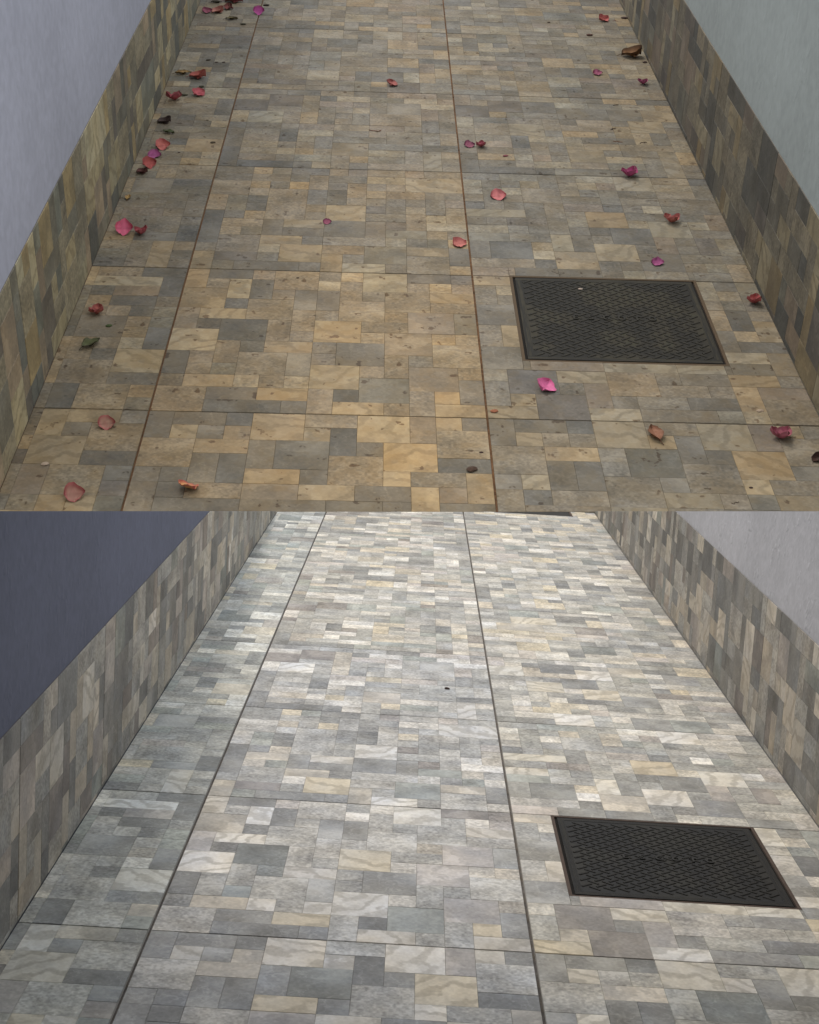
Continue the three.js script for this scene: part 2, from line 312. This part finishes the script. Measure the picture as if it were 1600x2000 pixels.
wall({ u: LU[1], s: T, sk: 0.560, v0: -3, v1: 7.5, pts: [[-4.5, -0.2], [7.5, -0.2], [7.5, rh + slope * 7.5], [(top - rh) / slope, top], [-4.5, top]], fall: 0.012, cut: [-slope, -1, -rh], ramp: false, seed: 800, body: cleanBody,
  label: 'light grey rough plaster wall above brown stone skirting beside the clean walkway', mat: plaster(182, 182, 186, 0.0016), colour: wallColour([0.67, 0.625, 0.56], CLEAN, 0.24), mats: MAT.cleanWall });

// ---------------------------------------------------------------- the dirty sloping walkway (upper half of the photograph)
const UU = [-1.3382, 1.0060];
const dirtyGrout = new THREE.MeshStandardMaterial({ color: srgb(132, 98, 70), roughness: 1, map: texDirty[2].map });
const dirtyBody = new THREE.MeshStandardMaterial({ color: srgb(126, 115, 94), roughness: 1 });
const ramp = structure('sloping_walkway', 'dirty brown mosaic stone walkway littered with fallen bougainvillea petals and leaves', 'walkway');
onRamp(ramp, 0, 0);
const EDGE = [-0.03885, 1, -0.4985];               // its near edge
{
  const bed = clipPoly(rectPoly([UU[0] - 0.13, -0.6, UU[1] + 0.13, 7]), ...EDGE);
  const hull = []; for (const [a, b] of bed) { hull.push(V3(a, -0.008, -b).multiplyScalar(S)); hull.push(V3(a, -0.05, -b - (b < 0 ? 0.16 : 0)).multiplyScalar(S)); }
  part('grout_bed', planarUV(new ConvexGeometry(hull), V3(1, 0, 0), V3(0, 0, 1), 1), dirtyGrout, ramp);
  const inv = MU.clone().invert(), base = [];      // concrete block that carries the slope
  for (const x of [-1.5, 1.15]) { base.push(V3(x, -0.05, -0.62).multiplyScalar(S)); base.push(V3(x, -0.05, -6.9).multiplyScalar(S)); for (const v of [0.62, 6.9]) { const p = V3(x, -0.05, -v).multiplyScalar(S).applyMatrix4(MU); p.y = -0.3; base.push(p.applyMatrix4(inv)); } }
  part('ramp_base', planarUV(new ConvexGeometry(base), V3(1, 0, 0), V3(0, 1, 1), 1), groundMat, ramp);
}
const LIDU = [0.132, 0.367, 0.796, 1.008];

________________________

■ Problem statement ■
Gather up every line from the listing above in which the word "part" occurs.

■ Solution for this task ■
Continue the three.js script for this scene: part 2, from line 312. This part finishes the script. Measure the picture as if it were 1600x2000 pixels.
  part('grout_bed', planarUV(new ConvexGeometry(hull), V3(1, 0, 0), V3(0, 0, 1), 1), dirtyGrout, ramp);
  part('ramp_base', planarUV(new ConvexGeometry(base), V3(1, 0, 0), V3(0, 1, 1), 1), groundMat, ramp);